__Scenes as source code__:
━━━━
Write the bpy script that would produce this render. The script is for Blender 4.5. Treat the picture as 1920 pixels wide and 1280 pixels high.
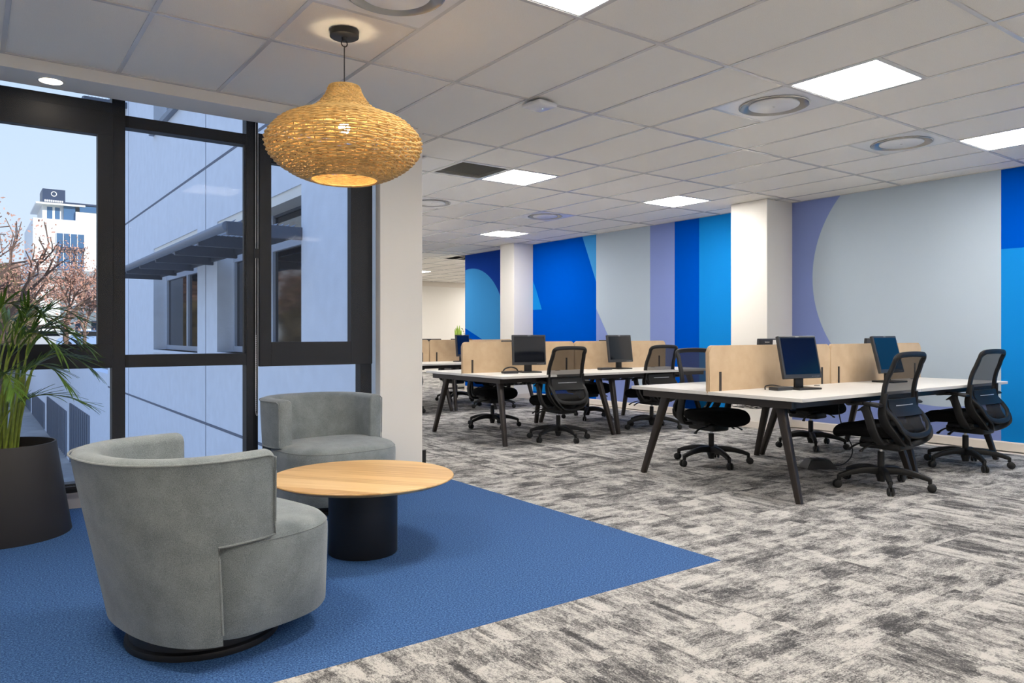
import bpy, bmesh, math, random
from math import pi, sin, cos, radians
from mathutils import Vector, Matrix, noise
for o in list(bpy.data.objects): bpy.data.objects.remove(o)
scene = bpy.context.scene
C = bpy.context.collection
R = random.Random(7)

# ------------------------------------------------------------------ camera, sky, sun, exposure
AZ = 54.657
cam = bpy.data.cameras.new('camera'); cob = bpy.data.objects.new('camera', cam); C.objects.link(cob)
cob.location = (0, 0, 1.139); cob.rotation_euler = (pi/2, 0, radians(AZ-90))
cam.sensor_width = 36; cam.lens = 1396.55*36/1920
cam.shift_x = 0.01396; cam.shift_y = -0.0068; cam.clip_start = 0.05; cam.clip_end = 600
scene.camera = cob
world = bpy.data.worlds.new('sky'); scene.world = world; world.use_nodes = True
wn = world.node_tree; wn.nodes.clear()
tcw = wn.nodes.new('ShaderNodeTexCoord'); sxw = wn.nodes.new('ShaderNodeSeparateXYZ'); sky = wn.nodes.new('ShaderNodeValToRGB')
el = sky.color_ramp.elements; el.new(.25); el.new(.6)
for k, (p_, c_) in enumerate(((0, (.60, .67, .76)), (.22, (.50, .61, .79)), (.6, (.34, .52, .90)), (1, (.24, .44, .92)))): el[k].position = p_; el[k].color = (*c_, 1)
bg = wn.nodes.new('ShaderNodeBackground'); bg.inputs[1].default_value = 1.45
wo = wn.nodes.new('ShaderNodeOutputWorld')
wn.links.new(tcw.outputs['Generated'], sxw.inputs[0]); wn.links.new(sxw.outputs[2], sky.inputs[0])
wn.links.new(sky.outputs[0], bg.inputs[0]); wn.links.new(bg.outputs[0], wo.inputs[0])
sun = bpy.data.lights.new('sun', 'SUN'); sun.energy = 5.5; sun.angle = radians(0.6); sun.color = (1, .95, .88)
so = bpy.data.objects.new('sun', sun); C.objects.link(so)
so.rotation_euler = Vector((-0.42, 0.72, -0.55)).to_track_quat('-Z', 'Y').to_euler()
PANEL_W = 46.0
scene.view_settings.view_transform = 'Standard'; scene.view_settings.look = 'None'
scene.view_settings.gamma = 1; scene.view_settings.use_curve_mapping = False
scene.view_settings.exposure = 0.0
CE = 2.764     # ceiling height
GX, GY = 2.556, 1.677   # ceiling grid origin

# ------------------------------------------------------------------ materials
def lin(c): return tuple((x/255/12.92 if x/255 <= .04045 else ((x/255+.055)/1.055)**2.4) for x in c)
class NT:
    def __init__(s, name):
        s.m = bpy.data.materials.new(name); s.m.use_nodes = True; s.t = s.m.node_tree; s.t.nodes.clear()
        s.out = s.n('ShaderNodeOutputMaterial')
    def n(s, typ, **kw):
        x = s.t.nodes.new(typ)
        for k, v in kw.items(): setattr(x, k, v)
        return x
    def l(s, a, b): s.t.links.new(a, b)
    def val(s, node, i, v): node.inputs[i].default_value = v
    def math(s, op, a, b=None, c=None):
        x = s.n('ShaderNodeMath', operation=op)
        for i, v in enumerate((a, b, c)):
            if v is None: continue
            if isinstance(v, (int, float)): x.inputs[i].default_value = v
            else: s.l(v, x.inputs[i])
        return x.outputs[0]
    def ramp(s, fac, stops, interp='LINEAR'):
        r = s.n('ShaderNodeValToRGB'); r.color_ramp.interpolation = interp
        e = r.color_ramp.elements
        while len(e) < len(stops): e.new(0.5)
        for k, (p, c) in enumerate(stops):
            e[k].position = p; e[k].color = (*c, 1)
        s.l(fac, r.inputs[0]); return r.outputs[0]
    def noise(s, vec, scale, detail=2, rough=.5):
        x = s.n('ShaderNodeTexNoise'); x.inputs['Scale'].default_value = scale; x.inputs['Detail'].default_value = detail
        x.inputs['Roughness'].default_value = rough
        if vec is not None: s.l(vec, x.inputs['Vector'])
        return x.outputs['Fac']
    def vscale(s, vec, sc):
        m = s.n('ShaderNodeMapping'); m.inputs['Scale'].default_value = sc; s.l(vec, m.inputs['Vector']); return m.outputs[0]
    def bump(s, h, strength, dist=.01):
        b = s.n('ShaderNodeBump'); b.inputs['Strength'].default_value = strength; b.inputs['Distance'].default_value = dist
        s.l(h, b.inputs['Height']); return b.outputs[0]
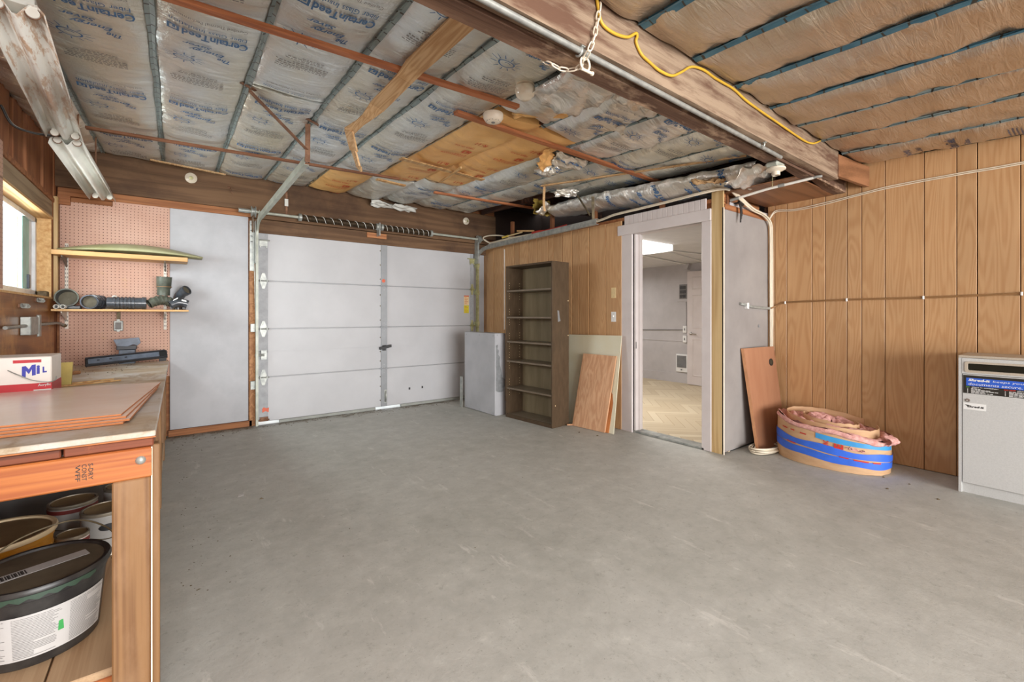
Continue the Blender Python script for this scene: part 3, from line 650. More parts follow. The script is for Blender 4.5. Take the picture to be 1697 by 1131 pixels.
━━━━
__Stated exercise__:
Give back each entry exactly as it appears, with no pictures.

__Answer to this problem__:
Write the bpy script that would produce this render. The script is for Blender 4.5. Treat the picture as 1920 pixels wide and 1280 pixels high.
import bpy, bmesh, math, random
from math import pi, sin, cos, radians
from mathutils import Vector, Matrix, noise
for o in list(bpy.data.objects): bpy.data.objects.remove(o)
scene = bpy.context.scene
C = bpy.context.collection
R = random.Random(7)

# ------------------------------------------------------------------ camera, sky, sun, exposure
AZ = 54.657
cam = bpy.data.cameras.new('camera'); cob = bpy.data.objects.new('camera', cam); C.objects.link(cob)
cob.location = (0, 0, 1.139); cob.rotation_euler = (pi/2, 0, radians(AZ-90))
cam.sensor_width = 36; cam.lens = 1396.55*36/1920
cam.shift_x = 0.01396; cam.shift_y = -0.0068; cam.clip_start = 0.05; cam.clip_end = 600
scene.camera = cob
world = bpy.data.worlds.new('sky'); scene.world = world; world.use_nodes = True
wn = world.node_tree; wn.nodes.clear()
tcw = wn.nodes.new('ShaderNodeTexCoord'); sxw = wn.nodes.new('ShaderNodeSeparateXYZ'); sky = wn.nodes.new('ShaderNodeValToRGB')
el = sky.color_ramp.elements; el.new(.25); el.new(.6)
for k, (p_, c_) in enumerate(((0, (.60, .67, .76)), (.22, (.50, .61, .79)), (.6, (.34, .52, .90)), (1, (.24, .44, .92)))): el[k].position = p_; el[k].color = (*c_, 1)
bg = wn.nodes.new('ShaderNodeBackground'); bg.inputs[1].default_value = 1.45
wo = wn.nodes.new('ShaderNodeOutputWorld')
wn.links.new(tcw.outputs['Generated'], sxw.inputs[0]); wn.links.new(sxw.outputs[2], sky.inputs[0])
wn.links.new(sky.outputs[0], bg.inputs[0]); wn.links.new(bg.outputs[0], wo.inputs[0])
sun = bpy.data.lights.new('sun', 'SUN'); sun.energy = 5.5; sun.angle = radians(0.6); sun.color = (1, .95, .88)
so = bpy.data.objects.new('sun', sun); C.objects.link(so)
so.rotation_euler = Vector((-0.42, 0.72, -0.55)).to_track_quat('-Z', 'Y').to_euler()
PANEL_W = 46.0
scene.view_settings.view_transform = 'Standard'; scene.view_settings.look = 'None'
scene.view_settings.gamma = 1; scene.view_settings.use_curve_mapping = False
scene.view_settings.exposure = 0.0
CE = 2.764     # ceiling height
GX, GY = 2.556, 1.677   # ceiling grid origin

# ------------------------------------------------------------------ materials
def lin(c): return tuple((x/255/12.92 if x/255 <= .04045 else ((x/255+.055)/1.055)**2.4) for x in c)
class NT:
    def __init__(s, name):
        s.m = bpy.data.materials.new(name); s.m.use_nodes = True; s.t = s.m.node_tree; s.t.nodes.clear()
        s.out = s.n('ShaderNodeOutputMaterial')
    def n(s, typ, **kw):
        x = s.t.nodes.new(typ)
        for k, v in kw.items(): setattr(x, k, v)
        return x
    def l(s, a, b): s.t.links.new(a, b)
    def val(s, node, i, v): node.inputs[i].default_value = v
    def math(s, op, a, b=None, c=None):
        x = s.n('ShaderNodeMath', operation=op)
        for i, v in enumerate((a, b, c)):
            if v is None: continue
            if isinstance(v, (int, float)): x.inputs[i].default_value = v
            else: s.l(v, x.inputs[i])
        return x.outputs[0]
    def ramp(s, fac, stops, interp='LINEAR'):
        r = s.n('ShaderNodeValToRGB'); r.color_ramp.interpolation = interp
        e = r.color_ramp.elements
        while len(e) < len(stops): e.new(0.5)
        for k, (p, c) in enumerate(stops):
            e[k].position = p; e[k].color = (*c, 1)
        s.l(fac, r.inputs[0]); return r.outputs[0]
    def noise(s, vec, scale, detail=2, rough=.5):
        x = s.n('ShaderNodeTexNoise'); x.inputs['Scale'].default_value = scale; x.inputs['Detail'].default_value = detail
        x.inputs['Roughness'].default_value = rough
        if vec is not None: s.l(vec, x.inputs['Vector'])
        return x.outputs['Fac']
    def vscale(s, vec, sc):
        m = s.n('ShaderNodeMapping'); m.inputs['Scale'].default_value = sc; s.l(vec, m.inputs['Vector']); return m.outputs[0]
    def bump(s, h, strength, dist=.01):
        b = s.n('ShaderNodeBump'); b.inputs['Strength'].default_value = strength; b.inputs['Distance'].default_value = dist
        s.l(h, b.inputs['Height']); return b.outputs[0]
Continue the Blender Python script for this scene: part 3, from line 650. More parts follow. The script is for Blender 4.5. Take the picture to be 1697 by 1131 pixels.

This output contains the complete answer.